It's Not Up To Parents To Decide How Much People Love Their Pets

by Ashley Austrew
Originally Published: 

Pets aren’t people, but that doesn’t mean you love them any less.

Every few months, it seems, someone takes up the cause of reminding us that kids and pets are not the same thing. For some reason, people referring to their dogs and cats as “furkids” or “furbabies” really pisses parents off. A recent post on YourTango even said the notion that pets are similar to children is “insulting to moms.” Plenty of people seem to agree with the author’s stance, but I have to be honest — I don’t really understand what the big deal is.

At this point in my life, I’ve been both a parent and a dog owner. I can say with certainty that there are a lot of similarities between the two. Both require love and attention, near-constant supervision, bathroom breaks, meal preparation, and come with a host of added responsibilities and unexpected emotions. Parents love to argue that they’ve got it harder than pet owners, but I’m not so sure that’s true. I mean, yes, I got up at all hours of the night to feed my screaming babies, but I’ve also gotten up in the middle of the night to clean a terrier’s diarrhea. I have to tell you, the former is preferable to the latter.

Chores and caregiving aside, the real point of contention between parents and pet owners seems to be who loves their dependents more. The love you have for your child, they say, is a million times stronger and more profound than the love someone has for a pet — the stakes are higher, and the commitment is stronger. It’s easy for parents to wax poetic about loving our babies, but how does anyone really know which kind of love is stronger?

When we have this argument about kids and pets, what we’re really arguing about is the annoying assertion by parents that we somehow have a better grasp on the weight of our emotions and our devotion. We made babies and we raise them, so we’re apparently the authorities on love and what constitutes a “real” family. We supposedly sacrifice more than anyone, ever, so we have the right to quantify how much other people care about things.

Except, we don’t, and all of that is a gigantic load of bullshit.

Some people legitimately do love their pets as much as parents love their children. Some people love their pets as much as their own children. Some people have pets instead of kids and devote just as much time, energy, and emotion to caring for them as the parent of a child.

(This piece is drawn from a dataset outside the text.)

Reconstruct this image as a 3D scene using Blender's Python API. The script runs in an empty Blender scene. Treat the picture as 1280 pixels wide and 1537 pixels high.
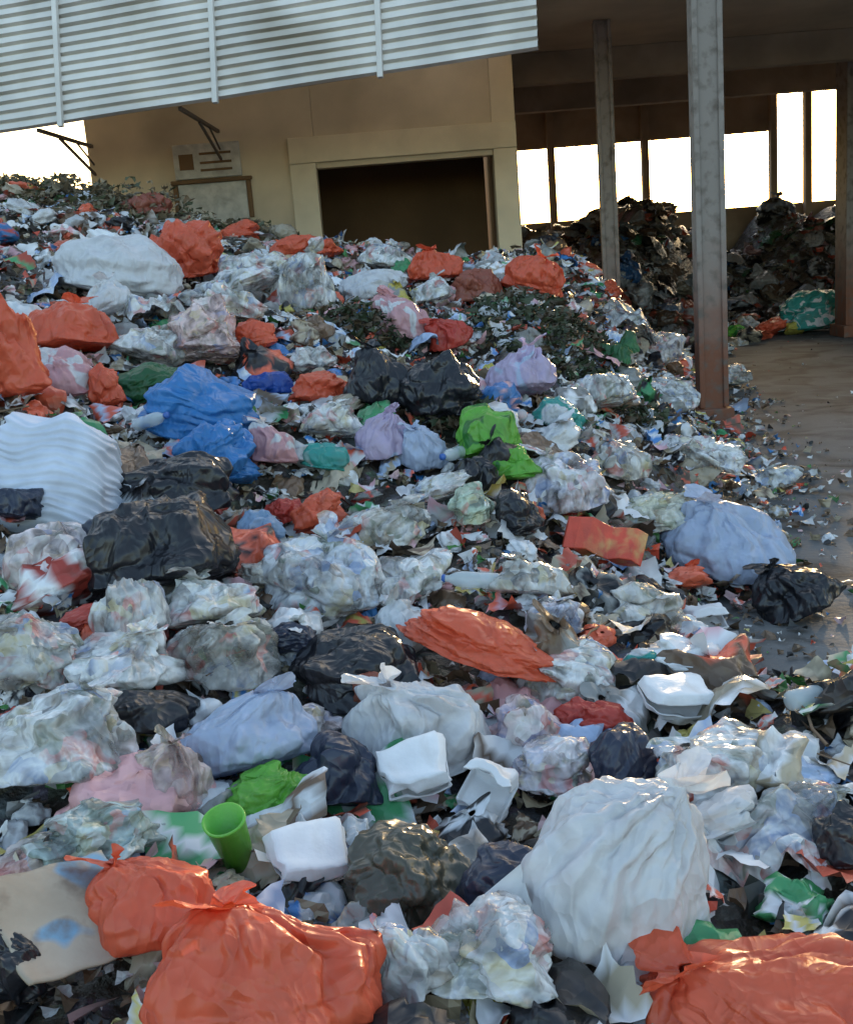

It’s not up to any of us to decide how “real” other people’s feelings and commitments are. Having kids makes us a statistical probability, not the arbiters of the meaning of life.

If someone wants to refer to their pet as their “furbaby,” that’s no skin off my back, and it shouldn’t ruffle other parents’ feathers either. It’s not up to us to decide which relationships count, and one type of love doesn’t delegitimize all the others. Furkids and real kids both bring a new level of joy and fulfillment to our lives, and how dare any of us try to take that away from someone by pretending our own experiences are more important.